Prior to joining the current complaint to the FTC, Fred Guttenberg also filed a lawsuit in Florida state court in May 2018 seeking a judicial declaration that Florida’s gun industry immunity law does not apply to lawsuits filed by victims of gun violence.

“With this complaint, we’re working to revoke the ‘Get Out of Court Free’ card the gun industry has enjoyed for years, and hold Smith & Wesson accountable for its dangerous and deceptive marketing practices,” said John Feinblatt, president of Everytown for Gun Safety. “Just as the FTC helped put an end to Joe Camel and the tobacco industry’s attempts to hook young smokers, the agency needs to make it clear that Smith & Wesson must abide by the same rules as every other American company.”

“For over a decade, Smith & Wesson has marketed assault rifles to civilians and, in particular, young men and children,” said Brady President Kris Brown. “To market ‘military and police’ weapons to individuals who are neither and in full knowledge that these weapons are not only capable of mass harm but are the weapon of choice for mass shooters is wanton and reckless.
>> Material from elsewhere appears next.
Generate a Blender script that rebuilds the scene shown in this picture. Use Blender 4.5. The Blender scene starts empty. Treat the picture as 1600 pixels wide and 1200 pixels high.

We believe it has contributed to numerous mass shootings with many casualties over the years. It is long past time to hold Smith & Wesson to account, and the FTC must do so.”

The complaint presents evidence that Smith & Wesson sought to grow the civilian market for its assault rifles by deceptively marketing them as associated with the U.S. military, a strategy intended to enhance the credibility of its firearms in the eyes of civilian consumers. Former Smith & Wesson CEO James Debney has referred to the credibility gained by law enforcement use of its firearms as “the halo effect.” In reality, investigation indicates that Smith & Wesson has not secured a major U.S. military contract for its firearms since at least 2009. In addition, the company relies on advertisements that resemble first-person-shooter video games, and promise thrill-seekers that they will “Experience More Adrenaline.” The complaint alleges that these marketing strategies are targeted at young male consumers, a demographic known to be particularly attracted to risky, thrill-seeking behavior.The complaint calls on the FTC to investigate and consider ordering the Massachusetts-based firearms manufacturer to:

  • Cease the use of military imagery and associations in its M&P rifle advertisements aimed at civilian purchasers
  • Incorporate into all ads appropriate warnings about the dangers of M&P rifles
  • Cease promotion of M&P rifles on social media disproportionately used by young people and in advertisements that mimic video games.